Work to complete: Write out, word for word, the first line of the data below and every line after it through the one containing "import numpy as np".

Data:
_ _ _ _ _

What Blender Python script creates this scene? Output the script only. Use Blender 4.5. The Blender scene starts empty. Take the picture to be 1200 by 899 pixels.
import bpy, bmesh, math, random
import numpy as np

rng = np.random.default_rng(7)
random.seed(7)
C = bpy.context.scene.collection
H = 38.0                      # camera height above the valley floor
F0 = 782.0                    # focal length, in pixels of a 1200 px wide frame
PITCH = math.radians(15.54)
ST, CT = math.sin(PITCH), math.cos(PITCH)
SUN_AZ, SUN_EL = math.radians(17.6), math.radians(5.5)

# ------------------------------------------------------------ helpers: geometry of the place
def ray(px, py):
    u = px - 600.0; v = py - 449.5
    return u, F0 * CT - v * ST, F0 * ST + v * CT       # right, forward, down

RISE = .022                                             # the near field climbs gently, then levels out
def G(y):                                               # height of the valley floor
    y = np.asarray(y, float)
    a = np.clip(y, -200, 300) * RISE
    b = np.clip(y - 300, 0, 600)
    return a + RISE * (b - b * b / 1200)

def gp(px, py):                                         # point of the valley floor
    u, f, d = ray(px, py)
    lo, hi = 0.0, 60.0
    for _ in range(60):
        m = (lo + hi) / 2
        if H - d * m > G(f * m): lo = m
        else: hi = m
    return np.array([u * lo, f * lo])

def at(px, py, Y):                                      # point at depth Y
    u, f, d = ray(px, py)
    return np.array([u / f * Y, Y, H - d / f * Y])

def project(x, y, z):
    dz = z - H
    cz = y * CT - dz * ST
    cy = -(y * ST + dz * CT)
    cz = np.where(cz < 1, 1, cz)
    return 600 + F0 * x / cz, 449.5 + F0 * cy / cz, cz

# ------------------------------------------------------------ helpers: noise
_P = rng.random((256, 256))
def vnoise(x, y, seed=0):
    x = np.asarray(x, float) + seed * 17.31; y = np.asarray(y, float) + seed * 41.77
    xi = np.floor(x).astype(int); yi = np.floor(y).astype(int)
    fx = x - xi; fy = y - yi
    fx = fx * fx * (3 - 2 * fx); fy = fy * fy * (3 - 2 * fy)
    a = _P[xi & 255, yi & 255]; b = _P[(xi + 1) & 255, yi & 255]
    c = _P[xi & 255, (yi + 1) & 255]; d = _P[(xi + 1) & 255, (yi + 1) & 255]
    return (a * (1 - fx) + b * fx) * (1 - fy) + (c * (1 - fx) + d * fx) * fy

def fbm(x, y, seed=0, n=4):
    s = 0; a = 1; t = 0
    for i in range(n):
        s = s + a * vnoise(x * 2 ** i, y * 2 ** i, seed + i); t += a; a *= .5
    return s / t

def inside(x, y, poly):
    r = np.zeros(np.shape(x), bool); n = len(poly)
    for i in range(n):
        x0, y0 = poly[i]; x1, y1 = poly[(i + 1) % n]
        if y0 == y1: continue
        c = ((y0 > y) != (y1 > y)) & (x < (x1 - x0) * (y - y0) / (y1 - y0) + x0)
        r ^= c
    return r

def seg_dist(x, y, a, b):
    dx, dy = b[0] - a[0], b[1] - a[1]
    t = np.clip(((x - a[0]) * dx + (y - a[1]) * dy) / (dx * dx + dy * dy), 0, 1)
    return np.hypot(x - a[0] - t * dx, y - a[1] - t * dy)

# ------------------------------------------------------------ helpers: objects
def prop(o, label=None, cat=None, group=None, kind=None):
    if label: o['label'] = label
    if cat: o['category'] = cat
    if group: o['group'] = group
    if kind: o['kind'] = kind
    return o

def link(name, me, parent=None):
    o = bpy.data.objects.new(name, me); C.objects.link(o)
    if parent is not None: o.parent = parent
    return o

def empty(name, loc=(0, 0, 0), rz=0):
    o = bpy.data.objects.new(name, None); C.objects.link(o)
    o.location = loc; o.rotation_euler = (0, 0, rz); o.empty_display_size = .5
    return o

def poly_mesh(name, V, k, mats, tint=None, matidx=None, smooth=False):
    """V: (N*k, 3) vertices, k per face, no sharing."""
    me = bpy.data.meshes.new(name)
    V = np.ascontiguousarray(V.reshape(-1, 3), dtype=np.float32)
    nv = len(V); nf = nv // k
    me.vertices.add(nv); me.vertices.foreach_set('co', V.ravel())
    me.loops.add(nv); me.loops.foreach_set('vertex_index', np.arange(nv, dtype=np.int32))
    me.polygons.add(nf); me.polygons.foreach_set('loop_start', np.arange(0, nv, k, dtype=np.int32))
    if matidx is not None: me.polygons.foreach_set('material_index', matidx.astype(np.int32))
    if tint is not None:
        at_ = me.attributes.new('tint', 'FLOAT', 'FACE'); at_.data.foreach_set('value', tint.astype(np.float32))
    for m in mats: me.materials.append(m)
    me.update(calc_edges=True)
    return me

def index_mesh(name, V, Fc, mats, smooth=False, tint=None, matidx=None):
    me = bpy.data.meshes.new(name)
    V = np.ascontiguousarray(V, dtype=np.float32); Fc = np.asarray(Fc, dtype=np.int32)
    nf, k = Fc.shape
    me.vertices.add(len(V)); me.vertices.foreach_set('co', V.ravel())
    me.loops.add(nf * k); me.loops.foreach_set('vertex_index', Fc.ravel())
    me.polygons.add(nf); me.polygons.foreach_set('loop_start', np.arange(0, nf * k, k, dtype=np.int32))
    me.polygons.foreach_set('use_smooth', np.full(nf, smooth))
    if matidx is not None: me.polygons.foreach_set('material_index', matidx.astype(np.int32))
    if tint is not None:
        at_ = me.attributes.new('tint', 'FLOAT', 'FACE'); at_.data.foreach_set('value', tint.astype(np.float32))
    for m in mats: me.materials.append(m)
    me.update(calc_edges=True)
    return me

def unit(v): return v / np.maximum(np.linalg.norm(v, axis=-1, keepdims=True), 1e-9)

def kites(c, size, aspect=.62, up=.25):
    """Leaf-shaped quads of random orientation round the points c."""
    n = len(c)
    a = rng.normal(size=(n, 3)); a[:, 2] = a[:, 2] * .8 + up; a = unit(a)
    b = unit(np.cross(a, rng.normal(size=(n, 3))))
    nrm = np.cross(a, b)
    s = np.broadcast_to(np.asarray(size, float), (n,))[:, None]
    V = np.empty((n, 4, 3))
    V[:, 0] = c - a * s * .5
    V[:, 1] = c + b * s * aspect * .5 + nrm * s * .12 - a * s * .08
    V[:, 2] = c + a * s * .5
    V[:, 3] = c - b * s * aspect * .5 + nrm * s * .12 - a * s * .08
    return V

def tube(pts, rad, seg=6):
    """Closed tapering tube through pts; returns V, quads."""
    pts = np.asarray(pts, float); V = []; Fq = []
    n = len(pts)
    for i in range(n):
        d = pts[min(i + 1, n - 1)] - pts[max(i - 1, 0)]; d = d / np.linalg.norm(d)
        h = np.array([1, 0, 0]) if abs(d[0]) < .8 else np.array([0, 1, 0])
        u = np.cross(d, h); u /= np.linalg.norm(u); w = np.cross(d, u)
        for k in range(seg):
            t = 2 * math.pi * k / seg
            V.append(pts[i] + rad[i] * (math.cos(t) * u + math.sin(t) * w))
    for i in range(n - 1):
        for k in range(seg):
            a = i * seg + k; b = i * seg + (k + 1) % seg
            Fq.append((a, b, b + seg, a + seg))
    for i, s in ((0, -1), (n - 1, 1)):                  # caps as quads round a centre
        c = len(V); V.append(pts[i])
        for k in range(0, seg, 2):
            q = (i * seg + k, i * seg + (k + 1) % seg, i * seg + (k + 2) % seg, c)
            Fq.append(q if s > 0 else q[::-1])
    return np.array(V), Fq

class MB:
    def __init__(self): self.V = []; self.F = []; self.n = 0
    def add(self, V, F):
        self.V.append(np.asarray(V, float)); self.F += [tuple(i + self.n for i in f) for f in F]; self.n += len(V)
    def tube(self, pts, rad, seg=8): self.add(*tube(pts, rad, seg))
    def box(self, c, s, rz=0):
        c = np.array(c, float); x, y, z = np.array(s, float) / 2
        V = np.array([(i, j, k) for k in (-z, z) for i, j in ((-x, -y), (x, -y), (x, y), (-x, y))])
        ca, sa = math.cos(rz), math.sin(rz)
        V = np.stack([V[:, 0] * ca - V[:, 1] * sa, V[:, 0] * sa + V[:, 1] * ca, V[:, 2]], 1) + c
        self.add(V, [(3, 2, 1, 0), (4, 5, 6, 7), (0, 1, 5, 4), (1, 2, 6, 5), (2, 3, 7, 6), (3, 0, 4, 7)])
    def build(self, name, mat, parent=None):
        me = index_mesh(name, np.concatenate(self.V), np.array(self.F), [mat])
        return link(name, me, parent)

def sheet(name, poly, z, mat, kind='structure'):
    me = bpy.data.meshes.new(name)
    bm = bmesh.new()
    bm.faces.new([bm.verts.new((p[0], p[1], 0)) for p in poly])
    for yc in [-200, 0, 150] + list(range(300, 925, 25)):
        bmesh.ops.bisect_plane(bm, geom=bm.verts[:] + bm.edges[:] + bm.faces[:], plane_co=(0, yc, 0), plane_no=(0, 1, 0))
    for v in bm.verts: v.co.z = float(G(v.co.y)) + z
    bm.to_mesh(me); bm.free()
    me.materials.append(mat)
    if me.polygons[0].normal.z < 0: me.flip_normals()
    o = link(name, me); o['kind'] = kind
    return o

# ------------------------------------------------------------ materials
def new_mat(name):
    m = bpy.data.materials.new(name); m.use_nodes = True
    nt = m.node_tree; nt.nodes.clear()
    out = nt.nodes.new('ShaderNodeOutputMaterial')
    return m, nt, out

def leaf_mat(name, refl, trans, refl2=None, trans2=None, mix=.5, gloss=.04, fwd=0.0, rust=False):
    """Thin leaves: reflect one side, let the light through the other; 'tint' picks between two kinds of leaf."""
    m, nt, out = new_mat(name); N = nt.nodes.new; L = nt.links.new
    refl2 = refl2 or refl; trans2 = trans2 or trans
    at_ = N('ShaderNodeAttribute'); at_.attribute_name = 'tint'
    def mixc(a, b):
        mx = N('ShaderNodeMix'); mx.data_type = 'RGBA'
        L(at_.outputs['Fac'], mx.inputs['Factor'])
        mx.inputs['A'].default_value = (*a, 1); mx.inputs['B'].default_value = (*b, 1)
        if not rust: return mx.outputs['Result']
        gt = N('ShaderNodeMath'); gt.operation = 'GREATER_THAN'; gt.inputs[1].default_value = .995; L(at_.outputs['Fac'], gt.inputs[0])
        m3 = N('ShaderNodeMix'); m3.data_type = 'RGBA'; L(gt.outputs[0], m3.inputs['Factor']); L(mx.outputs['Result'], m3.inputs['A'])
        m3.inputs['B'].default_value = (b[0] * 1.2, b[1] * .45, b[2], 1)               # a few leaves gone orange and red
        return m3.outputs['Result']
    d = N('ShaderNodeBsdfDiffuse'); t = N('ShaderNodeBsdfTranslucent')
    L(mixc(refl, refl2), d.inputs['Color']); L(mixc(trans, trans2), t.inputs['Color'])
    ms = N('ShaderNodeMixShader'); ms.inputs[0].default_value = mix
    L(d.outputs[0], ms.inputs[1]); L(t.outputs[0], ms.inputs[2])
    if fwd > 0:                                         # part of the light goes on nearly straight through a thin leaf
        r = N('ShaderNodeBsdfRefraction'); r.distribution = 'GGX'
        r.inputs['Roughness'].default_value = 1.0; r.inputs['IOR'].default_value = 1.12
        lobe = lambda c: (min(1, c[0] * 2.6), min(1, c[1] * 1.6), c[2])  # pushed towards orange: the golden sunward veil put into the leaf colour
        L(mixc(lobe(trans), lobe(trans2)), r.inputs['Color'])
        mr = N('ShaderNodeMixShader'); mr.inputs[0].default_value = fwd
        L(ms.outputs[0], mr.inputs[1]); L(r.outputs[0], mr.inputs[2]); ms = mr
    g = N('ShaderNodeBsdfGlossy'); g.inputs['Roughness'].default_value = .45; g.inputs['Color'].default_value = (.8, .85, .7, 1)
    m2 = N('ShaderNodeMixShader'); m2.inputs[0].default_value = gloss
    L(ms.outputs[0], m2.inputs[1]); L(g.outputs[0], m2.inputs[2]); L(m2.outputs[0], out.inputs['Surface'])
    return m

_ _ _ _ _

Exercise answer:
What Blender Python script creates this scene? Output the script only. Use Blender 4.5. The Blender scene starts empty. Take the picture to be 1200 by 899 pixels.
import bpy, bmesh, math, random
import numpy as np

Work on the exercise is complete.